Important: If the website is being redesigned to reformat your current value proposition, differentiators, and story for the end user, we suggest conducting a “Content Gap Analysis” to assess the strength of your competitors. This equips you with the information to articulate to internal stakeholders what content will need to be written for the newly targeted end-user persona, so search engines can gather a deeper understanding of how your company fits the intent of the searcher. If you do not have personas defined yet, start there first!

Keyword Research in 2017

Purposeful content creation is the foundation of any solid SEO strategy now. A search query represents a question or an unanswered need, so the content published on your website must help your targeted persona find an answer to their specific query. At NordicClick, we begin keyword research by evaluating current site strength and how it relates to your business goals and targeted personas. This helps formulate educated insight into the customer journey.
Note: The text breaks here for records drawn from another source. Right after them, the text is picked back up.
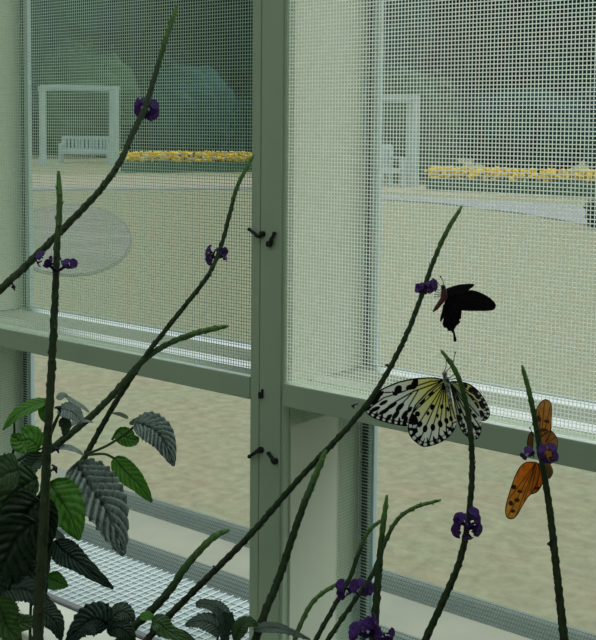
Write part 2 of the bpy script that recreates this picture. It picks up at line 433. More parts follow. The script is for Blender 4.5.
STEM_D = (.012, .022, .009); STEM_G = (.024, .060, .016); STEM_T = (.10, .22, .05); STEM_B = (.05, .034, .022)
def spike_path(pix, d0, d1, root=None):
    """pix from bottom to top, depth d0 at the bottom to d1 at the tip; then down to the soil"""
    N = len(pix); pts = []
    for i, (x, y) in enumerate(pix): pts.append(at(x, y, d0+(d1-d0)*i/(N-1)))
    low = []
    if root is not None:
        dirn = (pts[0]-pts[1]).normalized(); dz = pts[0].z-(ZSOIL-.012)
        nxt = pts[0]+dirn*.03
        q = nxt+Vector((dirn.x, dirn.y, 0))*min(.06, dz*.2)
        q.y = min(max(q.y, .24), .80)
        rt = Vector((q.x+root[0], min(max(q.y+root[1], .22), .80), ZSOIL-.012))
        mid = nxt*.5+rt*.5
        low = [rt, mid, nxt]
    return low+pts
def stem_mesh(b, path, r0, r1, base=STEM_D, tip=STEM_T, seed=0, tipfrac=.06, bract=True, hold=0):
    sp = smooth_path(path, 16); N = len(sp)
    rad = []; col = []
    L = [0]
    for i in range(1, N): L.append(L[-1]+(sp[i]-sp[i-1]).length)
    T = L[-1]; Lh = L[hold*16]
    # resample evenly
    step = .0022; M_ = int(T/step); res = []; j = 0
    for i in range(M_+1):
        s = T*i/M_
        while j < N-2 and L[j+1] < s: j += 1
        f = (s-L[j])/max(L[j+1]-L[j], 1e-9); res.append(sp[j].lerp(sp[j+1], f))
    for i in range(M_+1):
        s = i/M_
        r = r0+(r1-r0)*max(0, (s*T-Lh)/(T-Lh))
        rem = (1-s)*T
        if rem < .012: r *= (.45+.55*math.sqrt(rem/.012))
        rad.append(r)
        g = pnoise(Vector((i*.13, seed*3.1, 0)))-.05
        c = Vector(base).lerp(Vector(STEM_B), max(0, min(1, .35+g)))
        c = c.lerp(Vector(STEM_G), max(0, min(1, s*1.1-.35)))
        k = max(0, 1-(1-s)/tipfrac)
        c = c.lerp(Vector(tip), k); col.append(tuple(c))
    def rf(i, k):
        return 1+.11*math.sin(i*1.9+k*1.57+seed)+.18*pnoise(Vector((i*.45, k*1.3, seed)))
    b.tube(res, rad, 8, 0, col, rfun=rf if bract else None)
    if bract:                              # little appressed bracts
        rr = random.Random(seed+50)
        for i in range(4, M_-2, 2):
            t = (res[i+1]-res[i-1]).normalized(); u = t.orthogonal().normalized()
            a = i*2.4; w = t.cross(u); d = u*math.cos(a)+w*math.sin(a)
            p = res[i]+d*rad[i]*.85; q = p+t*.0034+d*.0006; s2 = t.cross(d)*.0011
            k = Vector(col[i])*1.25
            b.add([p-s2, p+s2, q, p+d*.0009+t*.0012], [(0, 3, 2), (3, 1, 2), (0, 1, 3), (0, 2, 1)], 0, tuple(k))
    return res

# florets: a tube with five rounded petals (built once per look, copied for each)
def floret_mesh(seed):
    rr = random.Random(seed); b = MB()
    pts = [Vector((0, 0, 0)), Vector((0, 0, .0018)), Vector((.0004, 0, .0036)), Vector((.0009, 0, .0050))]
    b.tube(pts, [.0007, .0008, .0010, .0014], 8, 0)
    c = pts[-1]
    for k in range(5):
        a = 2*math.pi*k/5+rr.uniform(-.15, .15); L = rr.uniform(.0042, .0055); wd = rr.uniform(.0026, .0034)
        d = Vector((math.cos(a), math.sin(a), 0)); s = Vector((-math.sin(a), math.cos(a), 0)); up = Vector((0, 0, 1))
        dr = rr.uniform(.1, .7)
        vs = []; fs = []
        for i in range(6):
            t = i/5; w = wd*math.sin(math.pi*min(1, .18+t*.8))**.7
            ctr = c+d*(L*t)+up*(-.0012*dr*t*t*2+.0005*math.sin(t*3))
            for j in (-1, 0, 1): vs.append(ctr+s*(w*j)+up*(.0004*abs(j)))
        for i in range(5):
            for j in range(2):
                q = i*3+j; fs.append((q, q+1, q+4, q+3))
        o = len(vs); vs2 = vs+[v-up*.0002 for v in vs]
        fs2 = fs+[tuple(reversed([x+o for x in f])) for f in fs]
        b.add(vs2, fs2, 1)
    me = b
    return me
FLO = []
def floret_data():
    for s in range(3):
        b = floret_mesh(s); me = bpy.data.meshes.new('floret')
        me.from_pydata(b.v, [], b.f); me.materials.append(M['calyx']); me.materials.append(M['petal'])
        for p, i in zip(me.polygons, b.fm): p.material_index = i; p.use_smooth = True
        FLO.append(me)
floret_data()
def florets(parent, cx, cy, d, n, spread, seed, sc=1.0):
    rr = random.Random(seed*7+1); pw = parent_world(parent)
    c = at(cx, cy, d)
    for i in range(n):
        a = 2*math.pi*(i+.5*rr.random())/n
        dv = RT*math.cos(a)+UP*math.sin(a)*.8-FW*rr.uniform(.15, .9)
        dv.normalize()
        p = c+RT*(math.cos(a)*spread*d/F_PX*.35)+UP*(rr.uniform(-.5, .5)*spread*d/F_PX)
        o = bpy.data.objects.new('floret', FLO[rr.randrange(3)]); COL.objects.link(o); o.parent = parent
        o.location = p-pw; o.rotation_mode = 'QUATERNION'
        o.rotation_quaternion = dv.to_track_quat('Z', 'Y'); k = sc*rr.uniform(1.0, 1.25); o.scale = (k, k, k)
def dried(parent, x, y, d, dx, dy, k=1):
    p = at(x, y, d); q = at(x+dx, y+dy, d-.001); b = MB()
    mid = p.lerp(q, .6)+UP*.0006
    b.tube([p, mid, q], [.0006*k, .0005*k, .0011*k], 6); b.ball(q, .0016*k, .0013*k, .0012*k, 8, 6)
    q2 = q+RT*.001*k-UP*.0022*k; b.tube([q, q2], [.0008*k, .0004*k], 6)
    b.build('dried_floret', M['calyx'], parent, smooth=True)

def px2r(w, d): return w*d/F_PX/2
SP = {}
def spike(key, pix, d0, d1, w0, w1, label, root=(0, 0), tipfrac=.06, seed=1, group=None, base=STEM_D):
    path = spike_path(pix, d0, d1, root)
    t = thing('flower_spike', path[0], label, 'flower spike', group)
    b = MB(); stem_mesh(b, path, px2r(w0, d0)*1.02, px2r(w1, d1), base=base, seed=seed, tipfrac=tipfrac, hold=3)
    b.build('stem', M['stem'], t, smooth=True)
    SP[key] = t; return t

spike('A', [(-60, 350), (0, 290), (30, 262), (70, 222), (100, 190), (120, 162), (133, 133), (145, 108), (155, 76), (165, 42), (177, 6)], .70, .86, 8, 5,
      'long spike arching from the left edge up past the bench, violet florets near its top', (-.02, 0), seed=1)
florets(SP['A'], 146, 108, .83, 7, 9, 1, .95)
dried(SP['A'], 12, 283, .72, 1.5, 4)
spike('B', [(37, 650), (40, 590), (44, 520), (47, 450), (51, 380), (54.5, 310), (57, 250), (59.5, 205), (58.5, 171)], .60, .64, 11.5, 5.5,
      'thick upright stalk in the left foreground with two florets held out on short stalks', (0, .0), seed=2, base=(.032, .034, .02))
for (fx, fy, sx, sy) in ((68, 263, 57, 271), (44, 258, 56, 271)):
    p = at(sx, sy, .625); q = at(fx-(2 if fx > 57 else -2), fy+2, .622)
    b = MB(); b.tube([p, p.lerp(q, .5)-UP*.0005, q], [.001, .0009, .0011], 8); b.build('flower_stalk', M['calyx'], SP['B'], smooth=True)
    florets(SP['B'], fx, fy, .62, 4, 6, int(fx), .5)
for (x, y, dx, dy) in ((55, 408, 4, 0), (53, 448, 4, 1), (51, 471, 4, -2), (52, 465, 3, 3)): dried(SP['B'], x, y, .605, dx, dy)
spike('C', [(66, 500), (76, 474), (87, 453), (110, 412), (130, 380), (150, 350), (180, 312), (205, 280), (215, 262), (223, 240), (230, 213), (238, 185), (254, 155)], .80, .90, 6, 4,
      'slim spike rising out of leafy stalks, violet florets and its tip against the window post', (-.02, -.03), seed=3)
florets(SP['C'], 216, 254, .875, 6, 9, 3, .85)
spike('D', [(-30, 525), (15, 478), (50, 450), (80, 426), (105, 403), (125, 381), (145, 359), (170, 343), (200, 332), (228, 326)], .76, .88, 8, 5.5,
      'spike bending over to the right above the rail, without flowers', (-.01, -.02), seed=4, tipfrac=.1)
spike('E', [(140, 648), (165, 620), (200, 585), (250, 535), (300, 478), (350, 425), (380, 385), (405, 338), (420, 300), (432, 265), (446, 233), (462, 206)], .80, .88, 7, 4.3,
      'longest spike, crossing the post and rail diagonally up to the small dark butterfly', (-.02, -.06), seed=5)
florets(SP['E'], 425, 288, .862, 6, 7, 5, .85)
dried(SP['E'], 213, 566, .80, 2, 2, 1.1); dried(SP['E'], 385, 366, .85, 2, -1, .8); dried(SP['E'], 358, 404, .84, -5, 2, .9)
spike('F', [(252, 650), (266, 610), (280, 575), (300, 515), (313, 482), (326, 450)], .76, .80, 8.5, 6.5,
      'short thick spike in front of the cream jamb with a bright green tip', (.0, -.08), seed=6, tipfrac=.07)
spike('G', [(112, 650), (130, 630), (150, 612), (170, 590), (187, 565), (205, 545), (217, 535), (229, 530)], .76, .80, 9, 6.5,
      'low curved spike over the wire mesh ledge with a bright green blunt tip', (-.02, -.05), seed=7, tipfrac=.1)
spike('H', [(292, 650), (299, 628), (312, 603), (327, 590), (343, 581)], .80, .84, 5, 4,
      'thin curled spike lowest of those by the cream jamb', (.0, -.08), seed=8, tipfrac=.2)
spike('I', [(308, 655), (320, 632), (335, 605), (349, 580), (358, 555), (368, 532), (385, 518)], .81, .86, 5, 4,
      'thin spike with florets whose tip bends behind the stout upright spike', (.01, -.09), seed=9)
florets(SP['I'], 345, 588, .82, 4, 6, 9, .8)
spike('J', [(318, 655), (333, 632), (355, 600), (372, 575), (386, 540), (398, 519), (416, 507), (441, 500)], .795, .85, 5, 3.8,
      'thin spike with florets, its bare tip arching to the right over the lawn', (.02, -.1), seed=10, tipfrac=.1)
florets(SP['J'], 361, 585, .80, 5, 8, 10, .85)
spike('K', [(372, 655), (375, 620), (378, 580), (382, 535), (387, 495)], .72, .74, 9, 5,
      'stout straight upright spike at bottom centre with a pointed tip', (.0, -.05), seed=11)
florets(SP['K'], 362, 628, .72, 9, 14, 11, .85); florets(SP['K'], 384, 631, .72, 3, 6, 12, .75)
spike('L', [(420, 655), (428, 634), (445, 597), (460, 560), (468, 521), (472, 475), (470.5, 432), (464, 395), (455, 370), (441, 350)], .82, .845, 7.5, 4.6,
      'curved spike passing in front of the black and white butterfly, florets midway', (.0, -.08), seed=12)
florets(SP['L'], 466, 524, .822, 14, 17, 13, .85)
spike('M', [(566, 655), (562, 620), (556, 565), (550, 512), (541, 455), (531, 400), (522, 365)], .83, .86, 9, 4.8,
      'right-hand upright spike where the orange butterfly clings, florets either side', (.0, -.06), seed=13)
florets(SP['M'], 527, 453, .84, 4, 5, 14, .62); florets(SP['M'], 547, 453, .84, 6, 9, 15, .72)
dried(SP['M'], 554, 536, .84, -5, 8)

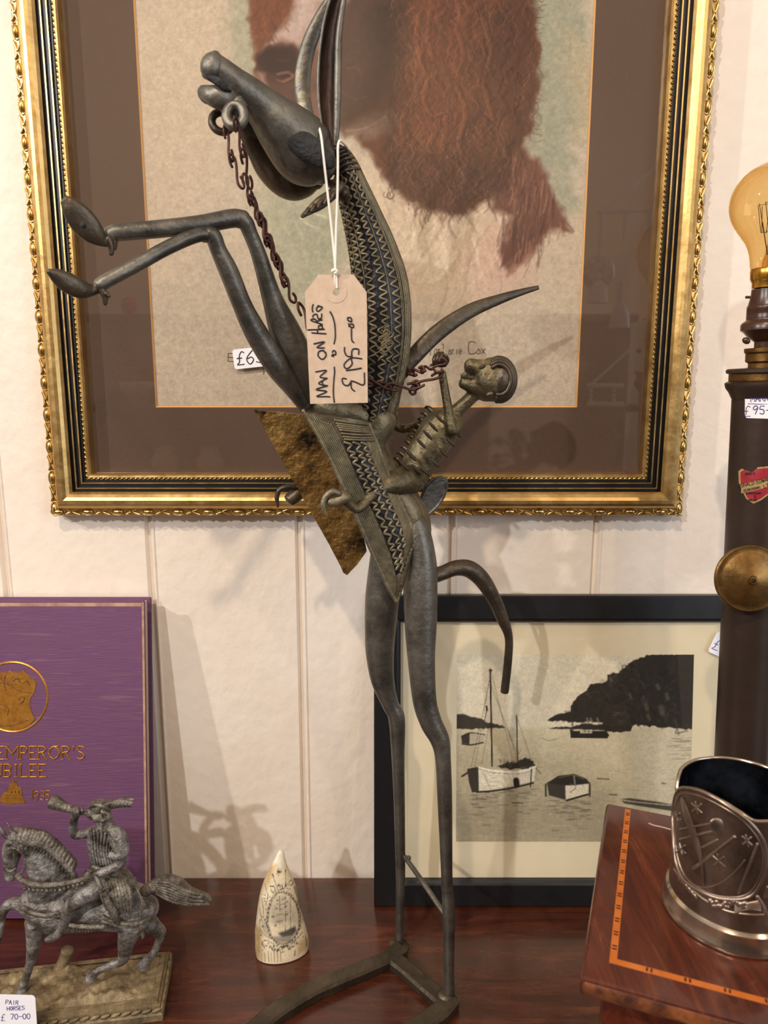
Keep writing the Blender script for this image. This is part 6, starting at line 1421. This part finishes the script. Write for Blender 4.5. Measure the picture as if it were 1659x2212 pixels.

This keyword research builds an SEO book that you can take to internal stakeholders for sign off. In a nutshell, the SEO book outlines the keyword themes your site content should prioritize, supported by details of why and how. Once this guide is agreed upon, ensure those targeted keyword themes are still supported by the new content hierarchy of the redesigned website.

New Content Creation

Now it’s time to begin creating content. When writing, try to avoid jargon or internally popular words. If you’re not using the terminology a prospect would use to describe what they’re looking for, they may not be able to find your website. This results in organic traffic decreases and the post-launch blues for you. The pages on the new site must tie to common terms or questions (outlined in the SEO book) that match what your end-user is searching to educate themselves about any available product or service offering that may help them.

Best Practices – Checklist for Content Migration During a Website Redesign

  1. Inventory current content to evaluate what pages are the strongest from an SEO perspective and must be retained in the new sitemap.
  2. Identify all 301-redirects already in place on the current website to avoid redirection chains post-launch. (Also, make sure to establish a one-to-one 301-redirect to point the current page URL to its new location on the redesigned website post-launch to signal to search engines the page moved. This helps retain any equity the old page may have had.)
  3. Establish who on the team will be responsible for updating any internal links within the current content that you have determined is migrating to the new website. These links will need to be changed to directly point to the new page location, instead of hitting a 301-redirect.
  4. Understand if the new site will allow PDFs to be indexed by search engines or not (as these may trump an HTML page’s ability to rank. PDFs are typically a dead end for the user – Ask us why!)
  5. Inventory all current equity-passing inbound links and create an outreach plan.
  6. Before launch, ensure all tracking methods are documented to allow for comparable post-launch reporting of the “before and after” impact. (Trust us – upper management will ask you how the website redesign increased revenue. Make sure pre-launch all benchmark reports are established so you can report on this.)
  7. Since Google reference’s factual databases to inform its knowledge graph results and understanding between “entities,” we recommend you update your company’s Wikipedia listing with objective information to inform Google of the relationship of any new product offerings or acquisitions that will be featured on the website post-launch.